On Monday, the US Energy Information Administration released its monthly drilling activity report showing US shale output next month is forecast to increase by 94,000 barrels per day (b/d) to 6.41 million b/d.

Brent prices were underpinned by the shutdown of the 550,000 b/d Forties pipeline which carries crude from the North Sea to refineries in Scotland.  The 105 mile long pipeline was shut down on December 11 after a crack was detected.

“You’ve had a little surge because the pipeline is still plaguing the North Sea,” Rob Haworth, senior investment strategist at U.S. Bank Wealth Management told Reuters. He added “It’s enough to sway some market sentiment but a lot of it is already priced in.”

On Tuesday, the pipeline owner and operator, Ineos, said the shutdown will continue for at least three more weeks.

“Repairs are progressing well and a number of options are currently being developed.
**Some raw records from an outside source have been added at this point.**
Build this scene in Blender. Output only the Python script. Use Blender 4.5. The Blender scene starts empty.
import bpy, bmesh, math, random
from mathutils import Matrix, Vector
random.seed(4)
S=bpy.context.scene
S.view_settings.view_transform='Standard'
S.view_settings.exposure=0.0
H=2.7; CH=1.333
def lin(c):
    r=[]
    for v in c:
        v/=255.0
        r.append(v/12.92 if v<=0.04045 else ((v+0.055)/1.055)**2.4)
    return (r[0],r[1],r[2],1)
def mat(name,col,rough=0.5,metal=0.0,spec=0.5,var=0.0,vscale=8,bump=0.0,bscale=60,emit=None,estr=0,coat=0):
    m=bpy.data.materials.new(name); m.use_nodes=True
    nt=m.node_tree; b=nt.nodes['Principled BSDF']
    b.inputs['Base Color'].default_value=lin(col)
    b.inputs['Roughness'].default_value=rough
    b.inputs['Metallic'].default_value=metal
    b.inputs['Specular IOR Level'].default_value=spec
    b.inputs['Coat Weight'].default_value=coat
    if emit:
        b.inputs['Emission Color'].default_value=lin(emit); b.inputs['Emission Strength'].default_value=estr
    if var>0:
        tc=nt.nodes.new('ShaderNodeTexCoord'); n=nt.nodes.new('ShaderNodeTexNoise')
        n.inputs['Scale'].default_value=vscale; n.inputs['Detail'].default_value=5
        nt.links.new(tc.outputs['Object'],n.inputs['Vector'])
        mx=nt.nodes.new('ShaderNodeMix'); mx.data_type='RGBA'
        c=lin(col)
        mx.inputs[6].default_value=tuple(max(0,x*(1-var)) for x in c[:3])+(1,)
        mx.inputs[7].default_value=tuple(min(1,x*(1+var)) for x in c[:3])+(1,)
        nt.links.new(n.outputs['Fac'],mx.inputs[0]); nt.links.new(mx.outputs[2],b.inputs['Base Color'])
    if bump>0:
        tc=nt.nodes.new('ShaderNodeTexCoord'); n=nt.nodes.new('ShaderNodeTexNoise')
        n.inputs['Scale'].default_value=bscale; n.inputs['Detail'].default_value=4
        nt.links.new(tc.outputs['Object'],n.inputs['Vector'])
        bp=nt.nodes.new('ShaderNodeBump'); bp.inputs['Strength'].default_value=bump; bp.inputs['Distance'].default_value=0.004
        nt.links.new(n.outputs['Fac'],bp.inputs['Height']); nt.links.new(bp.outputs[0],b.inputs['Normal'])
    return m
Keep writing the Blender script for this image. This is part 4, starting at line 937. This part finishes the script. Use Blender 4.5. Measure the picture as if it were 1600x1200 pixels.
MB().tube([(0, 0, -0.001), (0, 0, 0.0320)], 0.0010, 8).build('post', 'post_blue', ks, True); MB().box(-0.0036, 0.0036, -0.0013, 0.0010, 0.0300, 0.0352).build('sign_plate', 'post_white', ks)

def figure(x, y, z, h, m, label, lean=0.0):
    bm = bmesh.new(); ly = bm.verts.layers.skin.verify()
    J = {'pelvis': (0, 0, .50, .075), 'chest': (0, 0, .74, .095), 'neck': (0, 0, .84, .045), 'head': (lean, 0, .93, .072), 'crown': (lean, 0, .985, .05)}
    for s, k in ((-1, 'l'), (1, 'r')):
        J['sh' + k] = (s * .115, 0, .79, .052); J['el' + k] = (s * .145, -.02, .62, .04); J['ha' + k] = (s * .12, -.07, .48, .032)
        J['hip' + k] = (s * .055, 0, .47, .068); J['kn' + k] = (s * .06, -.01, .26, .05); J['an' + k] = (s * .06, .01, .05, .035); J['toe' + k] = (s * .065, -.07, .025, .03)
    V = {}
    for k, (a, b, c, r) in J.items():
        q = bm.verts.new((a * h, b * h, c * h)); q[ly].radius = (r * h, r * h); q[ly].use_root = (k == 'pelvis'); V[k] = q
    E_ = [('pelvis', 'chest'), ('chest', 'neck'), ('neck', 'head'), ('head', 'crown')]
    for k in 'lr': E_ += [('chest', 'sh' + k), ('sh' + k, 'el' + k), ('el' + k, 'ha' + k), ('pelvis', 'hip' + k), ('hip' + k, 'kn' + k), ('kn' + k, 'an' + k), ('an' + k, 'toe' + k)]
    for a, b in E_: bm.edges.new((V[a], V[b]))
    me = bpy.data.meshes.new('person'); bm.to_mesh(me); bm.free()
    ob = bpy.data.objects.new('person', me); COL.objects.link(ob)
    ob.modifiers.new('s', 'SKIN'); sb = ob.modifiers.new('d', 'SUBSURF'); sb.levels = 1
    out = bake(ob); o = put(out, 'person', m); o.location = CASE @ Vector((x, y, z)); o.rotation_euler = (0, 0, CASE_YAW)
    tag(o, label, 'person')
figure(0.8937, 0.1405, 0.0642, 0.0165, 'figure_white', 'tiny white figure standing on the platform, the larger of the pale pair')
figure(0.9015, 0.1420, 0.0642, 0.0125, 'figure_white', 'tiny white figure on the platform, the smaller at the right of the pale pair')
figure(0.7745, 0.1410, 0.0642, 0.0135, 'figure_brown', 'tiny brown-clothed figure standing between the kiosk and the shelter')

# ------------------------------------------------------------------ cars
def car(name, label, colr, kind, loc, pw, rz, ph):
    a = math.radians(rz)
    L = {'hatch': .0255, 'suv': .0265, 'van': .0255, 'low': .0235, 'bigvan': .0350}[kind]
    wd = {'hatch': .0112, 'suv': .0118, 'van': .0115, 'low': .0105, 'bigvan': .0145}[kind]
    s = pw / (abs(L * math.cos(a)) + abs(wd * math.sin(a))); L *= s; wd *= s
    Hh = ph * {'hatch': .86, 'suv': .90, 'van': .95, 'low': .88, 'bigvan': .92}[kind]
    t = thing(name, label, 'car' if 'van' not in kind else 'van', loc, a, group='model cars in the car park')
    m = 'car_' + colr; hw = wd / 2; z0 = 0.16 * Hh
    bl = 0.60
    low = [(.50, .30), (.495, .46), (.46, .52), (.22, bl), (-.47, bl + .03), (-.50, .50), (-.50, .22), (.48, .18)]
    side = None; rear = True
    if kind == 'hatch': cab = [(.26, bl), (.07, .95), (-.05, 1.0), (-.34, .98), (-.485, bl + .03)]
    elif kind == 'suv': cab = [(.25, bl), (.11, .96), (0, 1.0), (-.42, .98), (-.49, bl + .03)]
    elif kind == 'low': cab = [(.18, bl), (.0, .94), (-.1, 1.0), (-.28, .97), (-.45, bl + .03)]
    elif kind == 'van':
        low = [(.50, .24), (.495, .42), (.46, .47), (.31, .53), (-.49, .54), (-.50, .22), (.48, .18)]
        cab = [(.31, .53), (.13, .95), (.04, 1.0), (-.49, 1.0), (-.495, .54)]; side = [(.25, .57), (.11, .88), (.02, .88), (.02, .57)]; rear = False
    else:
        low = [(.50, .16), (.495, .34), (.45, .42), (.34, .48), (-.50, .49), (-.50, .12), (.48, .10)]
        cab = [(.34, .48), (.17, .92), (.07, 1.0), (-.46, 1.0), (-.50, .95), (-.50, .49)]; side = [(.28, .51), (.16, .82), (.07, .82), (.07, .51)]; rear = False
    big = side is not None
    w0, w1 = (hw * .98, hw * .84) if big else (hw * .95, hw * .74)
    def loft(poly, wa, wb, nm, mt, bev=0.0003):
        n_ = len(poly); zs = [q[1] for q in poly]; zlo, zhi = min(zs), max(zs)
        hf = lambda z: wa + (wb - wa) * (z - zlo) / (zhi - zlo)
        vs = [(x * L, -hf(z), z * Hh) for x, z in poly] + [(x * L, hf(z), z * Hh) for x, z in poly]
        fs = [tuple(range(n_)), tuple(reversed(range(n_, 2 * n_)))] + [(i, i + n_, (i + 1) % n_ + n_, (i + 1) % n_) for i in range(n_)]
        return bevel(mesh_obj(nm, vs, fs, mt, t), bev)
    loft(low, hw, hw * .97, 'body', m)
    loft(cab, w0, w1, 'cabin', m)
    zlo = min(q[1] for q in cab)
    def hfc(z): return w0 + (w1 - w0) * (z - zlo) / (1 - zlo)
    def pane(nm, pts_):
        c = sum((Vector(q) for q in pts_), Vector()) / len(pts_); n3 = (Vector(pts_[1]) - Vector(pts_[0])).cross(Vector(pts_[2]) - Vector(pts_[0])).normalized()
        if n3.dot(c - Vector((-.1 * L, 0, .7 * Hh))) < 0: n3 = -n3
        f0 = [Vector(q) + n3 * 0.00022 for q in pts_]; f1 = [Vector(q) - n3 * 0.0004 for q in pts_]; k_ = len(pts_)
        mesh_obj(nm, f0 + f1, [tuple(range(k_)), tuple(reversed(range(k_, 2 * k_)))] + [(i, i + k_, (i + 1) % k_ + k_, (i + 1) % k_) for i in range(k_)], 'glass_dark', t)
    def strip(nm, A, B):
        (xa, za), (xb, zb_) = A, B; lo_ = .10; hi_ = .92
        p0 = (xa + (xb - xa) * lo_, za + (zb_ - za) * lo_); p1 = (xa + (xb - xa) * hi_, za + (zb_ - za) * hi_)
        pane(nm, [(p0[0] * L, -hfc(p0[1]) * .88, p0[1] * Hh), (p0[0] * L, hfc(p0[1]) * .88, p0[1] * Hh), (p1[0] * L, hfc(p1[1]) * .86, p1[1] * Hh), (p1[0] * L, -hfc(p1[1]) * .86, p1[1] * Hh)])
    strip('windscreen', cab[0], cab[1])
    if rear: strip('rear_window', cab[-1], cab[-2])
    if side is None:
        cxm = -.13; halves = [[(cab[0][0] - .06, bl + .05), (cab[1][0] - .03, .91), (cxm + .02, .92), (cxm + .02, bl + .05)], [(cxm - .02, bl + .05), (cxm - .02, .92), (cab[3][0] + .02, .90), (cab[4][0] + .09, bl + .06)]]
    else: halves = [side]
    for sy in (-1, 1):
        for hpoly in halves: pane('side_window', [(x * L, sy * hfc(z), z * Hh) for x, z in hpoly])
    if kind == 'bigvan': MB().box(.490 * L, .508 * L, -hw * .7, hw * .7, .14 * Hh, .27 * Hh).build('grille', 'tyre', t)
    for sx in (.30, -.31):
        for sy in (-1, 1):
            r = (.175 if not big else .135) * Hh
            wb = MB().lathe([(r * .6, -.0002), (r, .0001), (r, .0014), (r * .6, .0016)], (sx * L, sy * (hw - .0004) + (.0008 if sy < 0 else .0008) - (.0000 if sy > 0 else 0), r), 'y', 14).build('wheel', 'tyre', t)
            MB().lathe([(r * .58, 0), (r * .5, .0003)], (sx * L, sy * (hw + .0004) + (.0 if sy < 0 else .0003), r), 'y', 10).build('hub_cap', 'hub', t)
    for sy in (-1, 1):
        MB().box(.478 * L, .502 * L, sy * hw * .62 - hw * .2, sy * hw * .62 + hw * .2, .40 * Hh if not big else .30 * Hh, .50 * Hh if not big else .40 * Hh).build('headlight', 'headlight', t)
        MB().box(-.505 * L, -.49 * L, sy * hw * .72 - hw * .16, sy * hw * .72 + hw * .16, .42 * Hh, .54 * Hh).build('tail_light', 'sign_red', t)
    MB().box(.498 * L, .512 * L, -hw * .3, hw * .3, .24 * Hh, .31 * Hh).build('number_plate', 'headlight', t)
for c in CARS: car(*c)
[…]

The custom parts necessary for some of these options have now been fabricated and are being delivered to the site over the coming days as we progress the preferred method of repair from today,” Ineos said in a media update Tuesday.

Oil prices inched higher after reports that a missile was fired at Riyadh, the capital of Saudi Arabia, from Yemen.  Saudi Arabia says it intercepted the missile and no casualties were reported.

On Monday, Russian oil giant Rosneft said the OPEC supply cut agreement could be extended even further beyond the end of 2018 if necessary.  So far, the agreement has helped reduce the oversupply of crude on global markets.

The American Petroleum Institute will release its crude inventories later on Tuesday and the US Energy Information Administration will offer its data on oil stocks Wednesday morning.

Analysts participating in a Reuters poll predict another decline in US crude stocks as well as a fall in distillate stocks.